Think about your friends, neighbors and classmates.  Have you ever known anyone who was full of mystery?   Is there a wealthy person your community that people wonder where all of their money came from?  Have you ever lost a boy / girl friend and tried to get them back?  Are deceptive people part of your community?  Do you know an extremely charming person, who later seemed quite different?  Is it easy to have lots of people around you, but few true friends?  Do you know someone who is fundamentally decent and a marvelous story teller?   If the answers to the majority of these questions is 'yes,' then you will find Gatsby very 'relatable.'  Apart from being 'required reading,' this is a novel which you should want to become acquainted with.

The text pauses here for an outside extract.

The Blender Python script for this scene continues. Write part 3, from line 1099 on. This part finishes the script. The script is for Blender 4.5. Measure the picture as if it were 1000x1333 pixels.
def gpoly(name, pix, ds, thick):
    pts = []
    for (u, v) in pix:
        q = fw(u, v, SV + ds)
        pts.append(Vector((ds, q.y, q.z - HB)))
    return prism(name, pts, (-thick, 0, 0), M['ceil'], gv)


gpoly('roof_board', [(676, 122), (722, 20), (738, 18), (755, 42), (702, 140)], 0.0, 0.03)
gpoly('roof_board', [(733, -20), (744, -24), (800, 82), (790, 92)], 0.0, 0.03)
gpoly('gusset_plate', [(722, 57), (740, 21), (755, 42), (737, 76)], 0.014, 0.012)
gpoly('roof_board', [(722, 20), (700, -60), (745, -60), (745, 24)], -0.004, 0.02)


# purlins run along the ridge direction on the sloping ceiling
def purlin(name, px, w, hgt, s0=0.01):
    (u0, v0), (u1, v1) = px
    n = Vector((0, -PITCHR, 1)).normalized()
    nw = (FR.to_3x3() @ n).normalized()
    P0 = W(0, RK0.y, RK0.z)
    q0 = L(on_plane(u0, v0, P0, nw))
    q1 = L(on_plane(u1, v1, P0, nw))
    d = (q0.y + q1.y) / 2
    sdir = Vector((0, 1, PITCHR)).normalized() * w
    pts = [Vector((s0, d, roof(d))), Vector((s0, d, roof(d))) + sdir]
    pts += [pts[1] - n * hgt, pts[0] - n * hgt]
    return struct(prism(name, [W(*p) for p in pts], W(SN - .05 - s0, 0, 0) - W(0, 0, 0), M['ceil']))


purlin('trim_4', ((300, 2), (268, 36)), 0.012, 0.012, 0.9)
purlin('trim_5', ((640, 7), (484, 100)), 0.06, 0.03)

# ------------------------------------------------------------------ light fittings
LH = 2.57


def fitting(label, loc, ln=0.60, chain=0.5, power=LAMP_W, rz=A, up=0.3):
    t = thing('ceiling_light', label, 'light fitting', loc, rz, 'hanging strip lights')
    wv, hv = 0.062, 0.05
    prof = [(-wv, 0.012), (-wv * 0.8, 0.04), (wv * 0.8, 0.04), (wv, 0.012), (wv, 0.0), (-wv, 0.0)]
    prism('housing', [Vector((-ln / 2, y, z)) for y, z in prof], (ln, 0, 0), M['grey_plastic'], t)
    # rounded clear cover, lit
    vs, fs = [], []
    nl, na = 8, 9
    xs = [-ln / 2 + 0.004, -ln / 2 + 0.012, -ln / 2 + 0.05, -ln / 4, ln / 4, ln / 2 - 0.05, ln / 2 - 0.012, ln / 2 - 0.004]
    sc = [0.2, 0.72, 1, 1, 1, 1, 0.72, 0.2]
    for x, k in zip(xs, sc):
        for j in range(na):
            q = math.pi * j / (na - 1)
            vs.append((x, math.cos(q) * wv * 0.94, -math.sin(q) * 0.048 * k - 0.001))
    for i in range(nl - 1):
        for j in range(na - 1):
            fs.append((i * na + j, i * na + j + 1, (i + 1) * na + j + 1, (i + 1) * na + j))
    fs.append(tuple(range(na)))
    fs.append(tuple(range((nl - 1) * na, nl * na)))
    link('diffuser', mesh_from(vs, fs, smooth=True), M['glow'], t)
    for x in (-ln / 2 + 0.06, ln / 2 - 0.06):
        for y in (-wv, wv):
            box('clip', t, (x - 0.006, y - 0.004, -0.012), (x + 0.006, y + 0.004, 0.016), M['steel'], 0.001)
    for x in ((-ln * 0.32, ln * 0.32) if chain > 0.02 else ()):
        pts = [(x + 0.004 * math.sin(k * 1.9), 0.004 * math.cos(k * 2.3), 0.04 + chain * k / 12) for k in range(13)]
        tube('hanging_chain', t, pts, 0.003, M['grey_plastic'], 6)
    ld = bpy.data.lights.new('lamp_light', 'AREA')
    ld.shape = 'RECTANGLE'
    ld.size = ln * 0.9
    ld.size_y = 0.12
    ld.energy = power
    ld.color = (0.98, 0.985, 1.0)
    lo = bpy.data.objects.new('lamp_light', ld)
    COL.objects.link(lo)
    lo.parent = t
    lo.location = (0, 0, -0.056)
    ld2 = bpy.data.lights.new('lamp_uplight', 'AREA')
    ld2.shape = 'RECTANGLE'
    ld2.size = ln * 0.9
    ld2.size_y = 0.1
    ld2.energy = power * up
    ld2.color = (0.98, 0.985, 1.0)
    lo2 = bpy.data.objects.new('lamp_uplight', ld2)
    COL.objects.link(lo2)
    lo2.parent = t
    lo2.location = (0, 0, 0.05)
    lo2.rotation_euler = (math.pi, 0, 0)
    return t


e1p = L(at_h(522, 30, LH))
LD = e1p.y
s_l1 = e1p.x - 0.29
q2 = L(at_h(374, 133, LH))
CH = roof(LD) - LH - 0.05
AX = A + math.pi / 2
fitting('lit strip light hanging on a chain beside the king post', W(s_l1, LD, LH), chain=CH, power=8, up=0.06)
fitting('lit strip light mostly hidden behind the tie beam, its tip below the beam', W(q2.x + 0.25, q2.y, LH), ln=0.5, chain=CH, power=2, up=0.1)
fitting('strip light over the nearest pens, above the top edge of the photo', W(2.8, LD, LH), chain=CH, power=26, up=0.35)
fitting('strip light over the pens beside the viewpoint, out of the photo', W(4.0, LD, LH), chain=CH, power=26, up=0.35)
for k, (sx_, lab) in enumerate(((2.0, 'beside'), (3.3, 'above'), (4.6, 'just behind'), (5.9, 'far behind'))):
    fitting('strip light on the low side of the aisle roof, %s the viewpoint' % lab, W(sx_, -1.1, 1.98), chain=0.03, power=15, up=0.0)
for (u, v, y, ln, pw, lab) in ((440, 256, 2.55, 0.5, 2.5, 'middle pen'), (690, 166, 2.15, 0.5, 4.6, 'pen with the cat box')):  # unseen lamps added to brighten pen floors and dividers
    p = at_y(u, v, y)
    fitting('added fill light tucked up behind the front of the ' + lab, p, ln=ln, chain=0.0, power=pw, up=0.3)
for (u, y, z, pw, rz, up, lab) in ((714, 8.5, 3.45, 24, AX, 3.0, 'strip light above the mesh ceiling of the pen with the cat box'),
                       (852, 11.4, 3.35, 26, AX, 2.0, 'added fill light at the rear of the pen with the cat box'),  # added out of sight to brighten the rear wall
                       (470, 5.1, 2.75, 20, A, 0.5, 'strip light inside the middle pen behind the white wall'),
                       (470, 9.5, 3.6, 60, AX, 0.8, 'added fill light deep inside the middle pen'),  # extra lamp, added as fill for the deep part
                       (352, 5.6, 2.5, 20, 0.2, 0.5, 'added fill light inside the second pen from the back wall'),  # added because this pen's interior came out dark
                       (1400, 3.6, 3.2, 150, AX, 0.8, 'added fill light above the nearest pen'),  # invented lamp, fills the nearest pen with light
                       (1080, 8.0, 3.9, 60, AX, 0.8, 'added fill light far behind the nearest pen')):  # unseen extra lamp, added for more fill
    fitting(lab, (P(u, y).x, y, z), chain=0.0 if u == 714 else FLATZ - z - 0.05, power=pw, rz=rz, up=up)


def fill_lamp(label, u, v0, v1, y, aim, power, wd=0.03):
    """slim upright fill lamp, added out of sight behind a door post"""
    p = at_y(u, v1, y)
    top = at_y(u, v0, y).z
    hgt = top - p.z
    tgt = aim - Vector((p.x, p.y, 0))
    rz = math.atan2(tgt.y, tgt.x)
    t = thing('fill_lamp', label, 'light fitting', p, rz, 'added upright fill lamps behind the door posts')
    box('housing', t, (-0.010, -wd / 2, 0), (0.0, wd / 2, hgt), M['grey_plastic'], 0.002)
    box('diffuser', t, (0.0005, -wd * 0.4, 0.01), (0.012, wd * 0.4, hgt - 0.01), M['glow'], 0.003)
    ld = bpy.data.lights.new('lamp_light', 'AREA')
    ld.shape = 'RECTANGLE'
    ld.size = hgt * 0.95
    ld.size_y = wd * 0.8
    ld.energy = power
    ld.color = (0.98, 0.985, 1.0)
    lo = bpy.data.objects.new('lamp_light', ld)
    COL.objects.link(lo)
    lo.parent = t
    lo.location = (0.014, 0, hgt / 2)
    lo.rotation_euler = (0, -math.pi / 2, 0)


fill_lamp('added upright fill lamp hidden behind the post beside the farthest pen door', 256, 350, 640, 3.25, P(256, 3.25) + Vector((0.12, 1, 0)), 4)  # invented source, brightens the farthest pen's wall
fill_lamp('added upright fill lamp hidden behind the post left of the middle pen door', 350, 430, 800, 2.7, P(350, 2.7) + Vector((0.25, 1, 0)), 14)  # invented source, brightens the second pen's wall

Like all classic literature and other art, students learn thematic lessons, characterization, and interpretation when a teacher makes connections so that students identify with the message. I would suggest that the classics, along with all genres, are only as good as the approach to the text. It can be fun and intriguing or it can be boring and outdated. The way the literature is presented and explored is the key to ensuring the students engage with the words on the page. A creative instructor can change the way you view any subject. Think about the teachers you enjoyed and the ones you did not. You will begin to see that the content is not what students dread, but rather, the way in which they are introduced to the subject. Learning happens naturally when the teacher is creative in engaging the students in the literature. It is no longer acceptable to assign, discuss, and test. That is so old school and yesterday. Teachers must understand the importance of their audience, the advanced and socially adept students of 2013! Even The Great Gatsby can be cool, but like all subjects, it must be approached with an attitude, technology, involvement, and creative projects that are so cool the students forget they are actually learning.

 

    I once had an interview for a high school English position in which The Great Gatsby was referenced. I started to make the naive assertion that while Fitzgerald was the whole reason I was an English major in college, reading his work wasn't as important as students being taught the more basic skills they may lack when it comes to reading. One of the assistant principals interrupted me by saying, "Reading about Gatsby showed me myself in writing for the first time. I realized that I wanted to reinvent myself, just as he had. It changed me life." I didn't get the job, but the interview was so important to me because it helped put things back into perspective; regardless of a student's academic deficits, each student deserves the opportunity to have exposure to the classics that are timeless in their portrayal of what it's like to be human. The 1920's setting is different, but people are still people. I'm glad you are helping students to see past the terms they have to memorize for the test on the book and see the larger picture! Reading is about a connection, an experience, and addressing the relevance of what we read is crucial. 

I think it still has some relevance in modern society in that even though some of the characters in the book lead lavish lifestyles, they are really poor excuses of human beings. Simply compare them to some of the more obnoxious celebrities in America today and you can see the common thread.

I have graduated high school and (community) college in New York without ever being asked to read this book. I believe it is considered an American classic and teachers are still assigning it due to tradition. There are many modern novels that would be more engaging and interesting to students. Also, depending on the state where they teach, many teachers are following a curriculum set up by someone who is never in the classroom. The opportunity for teachers to hand pick literature for their students can be very limited.